Ce mardi 23 avril, le Premier ministre soumet au vote de l’Assemblée nationale ses prévisions budgétaires, conformément au double engagement européen : le premier des engagements est d’ordre juridique puisque les Parlements nationaux sont tenus désormais de soumettre leur budget prévisionnel à la Commission européenne ; le second est d’ordre économique – mais aussi juridique car désormais inscrit dans les Traités – et vise à ramener les déficits publics sous la barre des 3 % du PIB. C’est la fameuse « règle d’or » à laquelle je m’étais opposé. Non pas que je sois contre des finances publiques dégagées de toute logique de dette (au contraire, il faut même sortir les Etats de la main des banquiers), mais je crois tout simplement que cela n’est pas le moment, comme l’affirment de nombreux économistes (même orthodoxes !) et certains chefs d’Etat et de gouvernement (même de centre droit).

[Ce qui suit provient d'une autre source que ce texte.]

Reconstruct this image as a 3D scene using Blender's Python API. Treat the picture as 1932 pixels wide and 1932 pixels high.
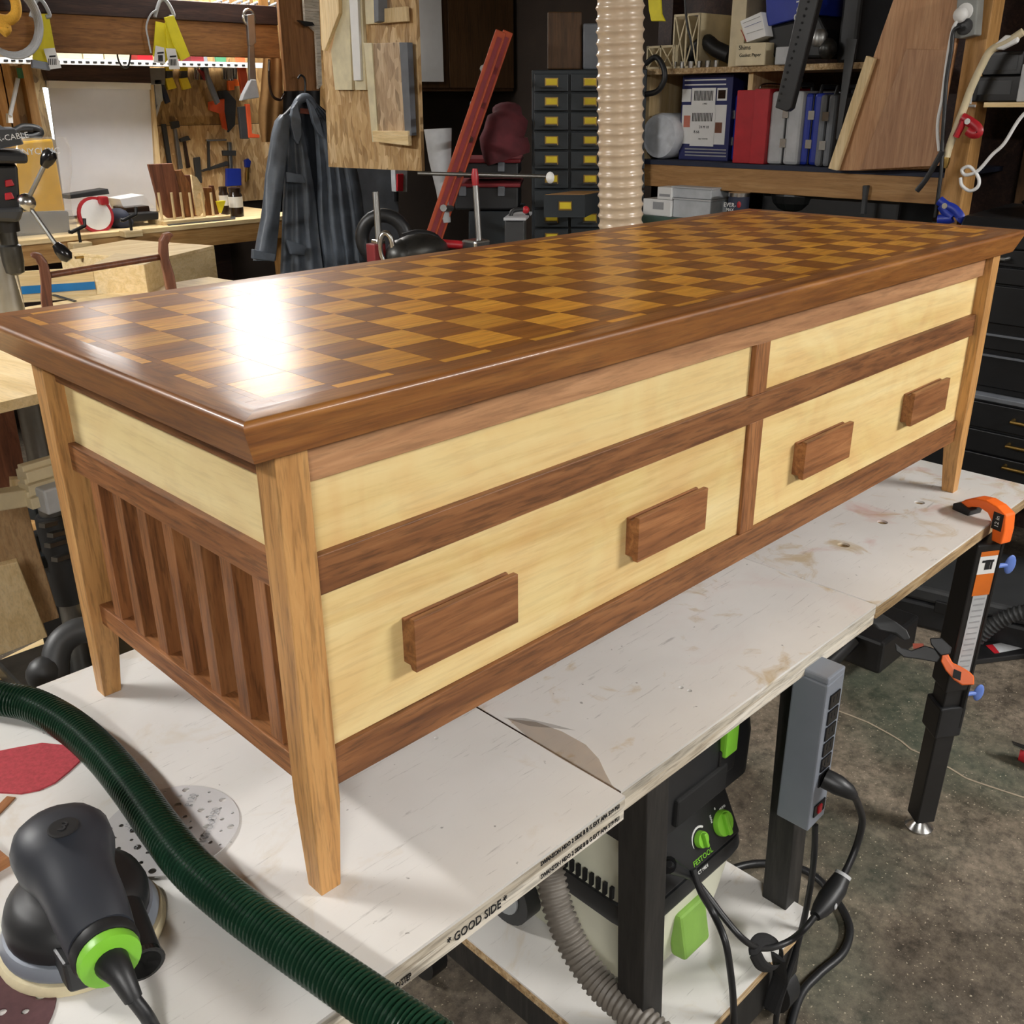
import bpy, math, random
from mathutils import Vector, Matrix
random.seed(7)
for _o in list(bpy.data.objects): bpy.data.objects.remove(_o)
SC = bpy.context.scene
COL = SC.collection
BZ = 0.80                       # height of the bench top above the floor
R3 = math.radians

# ------------------------------------------------------------------ camera
F_PX = 1838.25
CAM = Vector((-0.3984, -0.6857, 0.7503 + BZ))
CROT = (Matrix.Rotation(-0.7790, 3, 'Z') @ Matrix.Rotation(1.1716, 3, 'X') @ Matrix.Rotation(-0.0078, 3, 'Z'))
cam = bpy.data.cameras.new('camera')
cam.sensor_width = 36.0
cam.sensor_fit = 'HORIZONTAL'
cam.lens = F_PX / 1932 * 36.0
cam.clip_start = 0.02
cam.clip_end = 60
cam_o = bpy.data.objects.new('camera', cam)
cam_o.matrix_world = Matrix.Translation(CAM) @ CROT.to_4x4()
COL.objects.link(cam_o)
SC.camera = cam_o

# ------------------------------------------------------------------ world / exposure
w = bpy.data.worlds.new('world'); SC.world = w
w.use_nodes = True
w.node_tree.nodes['Background'].inputs[0].default_value = (0.9, 0.95, 1.0, 1)
w.node_tree.nodes['Background'].inputs[1].default_value = 0.06
SC.view_settings.view_transform = 'Standard'
SC.view_settings.look = 'None'
SC.view_settings.gamma = 1.0
SC.view_settings.use_curve_mapping = False
SC.view_settings.exposure = 2.0

# ceiling shop lights, one of them an added fill: (x, y, z, length, width, angle, strength, label)
LAMPS = [
    (2.45, 4.18, 2.40, 1.50, .36, 59, 8.0, 'long shop light hanging above the wall workbench'),
    (2.30, -2.50, 2.42, 1.25, .17, 35, 62.0, 'long shop light in front of the chest on the right'),
    (-1.50, -2.10, 2.45, 1.25, .17, 90, 36.0, 'added fill light behind the camera on the left'),  # unseen fixture, added as fill for the left front
    (-1.30, 2.30, 2.45, 1.25, .17, 90, 42.0, 'long shop light left of the workbench'),
    (1.52, 4.10, 2.17, 0.60, .17, 68, 6.0, 'short shop light hanging above the wall bench at left'),
]

# ------------------------------------------------------------------ pixel -> world helpers
def ray(u, v):
    return CROT @ Vector(((u - 966) / F_PX, -(v - 966) / F_PX, -1.0))
def onx(u, v, x):
    d = ray(u, v); return CAM + d * ((x - CAM.x) / d.x)
def ony(u, v, y):
    d = ray(u, v); return CAM + d * ((y - CAM.y) / d.y)
def onz(u, v, z):
    d = ray(u, v); return CAM + d * ((z - CAM.z) / d.z)
def ond(u, v, dist):
    d = ray(u, v); return CAM + d.normalized() * dist
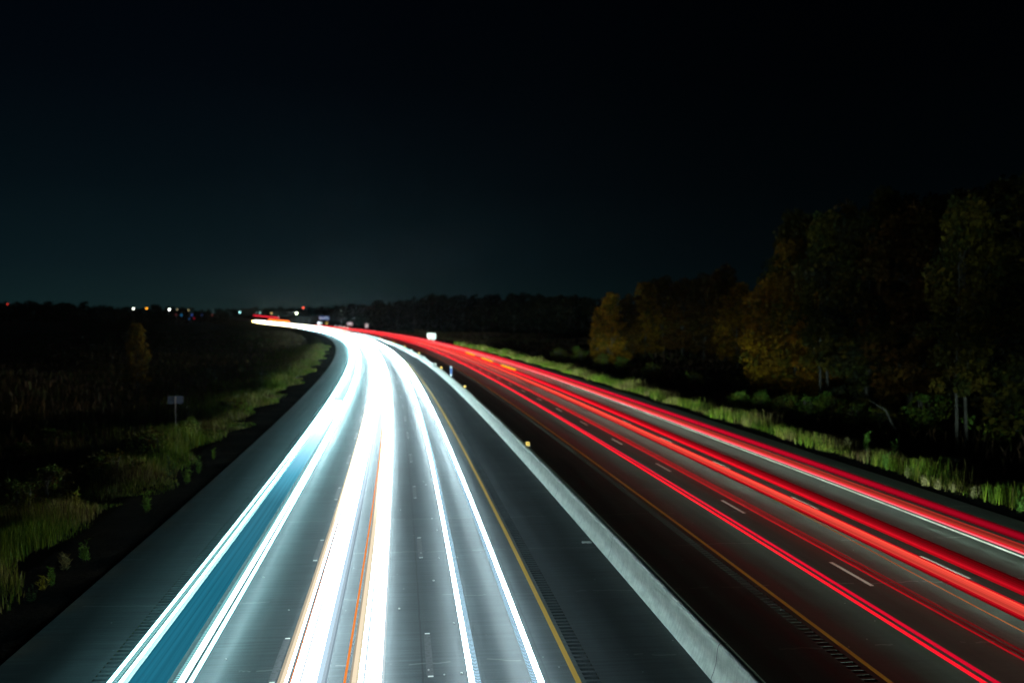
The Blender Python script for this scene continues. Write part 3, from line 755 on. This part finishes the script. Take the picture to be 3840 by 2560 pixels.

Autrement dit, réduire plus encore périmètre de l’intervention de l’Etat – alors que la situation économique commande au contraire de plus grands filets de sécurité et une autorité accrue des pouvoirs publics – est selon moi une erreur que je ne saurais excuser par avance. Comme on dit en escalade, il faut donner un peu de mou si on veut pouvoir avancer un peu. Or, on tire sur la corde en serrant les dents, même pas sûrs qu’on aura la force de tenir jusqu’à… Jusqu’à quand d’ailleurs ?
La prévision budgétaire qui nous est soumise court sur 3 ans. Autant dire une éternité. 3 ans de rigueur, c’est déjà beaucoup. Mais surtout, la prévision est basée sur de fausses données. En effet, dans son « programme de stabilité » dévoilé en Conseil des ministres le 16 avril dernier et qui doit être adressé fin avril à la Commission européenne, le gouvernement présente sa stratégie pour ramener le déficit public de la France de 3,7% du PIB cette année à 2,9% en 2014 puis 0,7% en 2017. Pourquoi 2,9 % ? …
…Bref, pourquoi 2,9 % ? Parce qu’on veut montrer que « promis, juré ! on ne l’a pas fait en 2013 mais on le fera en 2014 et mieux que prévu ». Voilà le niveau de notre argumentation économique en France, en 2013.
On savait que depuis quelques décennies, nos perspectives « économiques » se fondaient sur des « hypothèses de croissance ». Voilà maintenant près de dix ans que ces hypothèses sont volontairement tronquées, surévaluées, pour ne pas effrayer des marchés pourtant parfaitement avertis (et consentants) de la supercherie. Nous n’avons pas, cette année, dérogé à cette hypocrisie – nous « tablons » mensongèrement sur 2% dès 2015 – sauf que voilà, cette fois, même le FMI et la Banque mondiale ne nous croient pas…. Cet objectif n’est même plus une hypothèse. C’est une histoire à dormir debout.
Je sais que le rapport de force n’est pas facile à construire, que la tâche de Jean-Marc Ayrault n’est pas aisée. Ce ne sont ni sa sincérité ni sa bonne volonté qui sont en cause, mais un problème de méthode et de stratégie dans la confrontation politique avec les droites européennes.
Être utile en tant que député dans la Vème République n’est pas chose aisée. Raison de plus de ne pas participer à cette mascarade. J’ai donc choisi de ne pas voter.